We Were Soldiers (2002)

we were soldiers

We Were Soldiers is an American motion picture, directed by Randall Wallace and release in 2002. It stars Mel Gibson as Lieutenant Colonel Hal Moore, Greg Kinnear as Major Bruce Crandall, Madeleine Stowe as Julia Moore, Sam Elliott as Sergeant Major Basil Plumley and Chris Klein as Lieutenant Jack Geoghegan.

We Were Soldiers is a dramatisation of the November 1965 Battle of Ia Drang, the first major battle between US forces and North Vietnamese Army (NVA) in the Vietnam War. It is based on Hal Moore’s 1992 book We Were Soldiers Once… and Young. Moore served in the US Army for 32 years, seeing service in Korea and Vietnam. He retired in 1977 at the rank of lieutenant general. He is depicted in the film by Mel Gibson.

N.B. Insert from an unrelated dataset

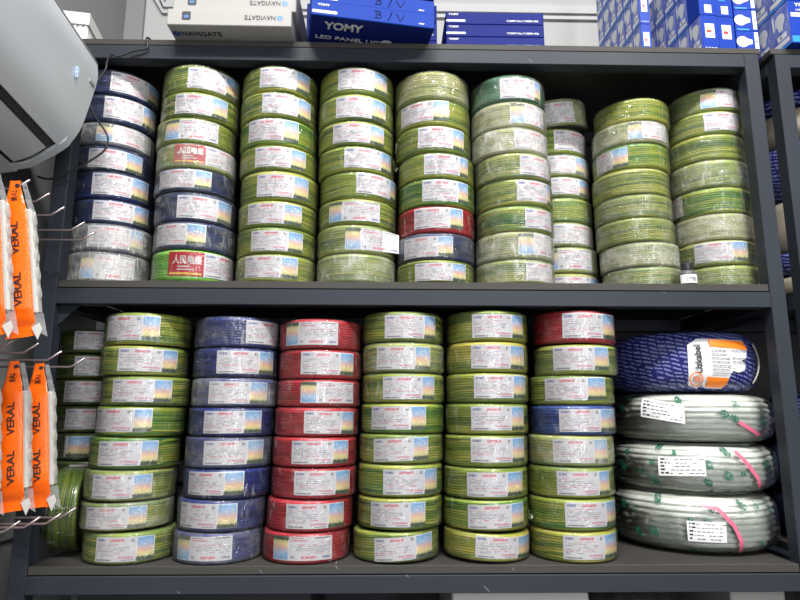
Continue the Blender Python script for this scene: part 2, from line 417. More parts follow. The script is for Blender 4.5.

The film opens with a French platoon being slaughtered by the Viet Minh during the First Indochina War. It then leaps to 1965, the year that US combat troops are landed in Vietnam. Lieutenant Colonel Hal Moore is appointed to command the 7th Cavalry (ironically, the same regiment commanded by the ill-fated Major General George Custer).

Moore trains and bonds with the men of the 7th Cavalry who, after their training, are deployed to Vietnam. On arrival, Moore’s 400-man battalion is sent into the Ia Drang valley to eliminate communist soldiers there. Moore and his superiors are unaware that the valley houses a battle-hardened division of 4,000 NVA soldiers.

Much of We Were Soldiers focuses on the battle for Ia Drang, though the impact on soldiers’ wives back in the US is also shown. The film concludes with Moore and his surviving men withdrawing from the valley after completing their mission.

We Were Soldiers leads viewers through the rigours of battle by focusing on a small group of individuals, a common approach in war movies. It begins by teasing out their lives and personalities, then depicts their actions and experiences in combat.

Unlike films such as Platoon and Full Metal Jacket, We Were Soldiers avoids political judgements and is unashamedly sympathetic to the soldiers. This is true both of the Americans but also their enemy. The North Vietnamese are also depicted sympathetically, rather than as a faceless adversary or cannon fodder. The emotional strain of the war on wives and families is also well handled.

Though it avoids flag-waving patriotism, We Were Soldiers is largely a homage to war service and the brotherhood of soldiers who experience it.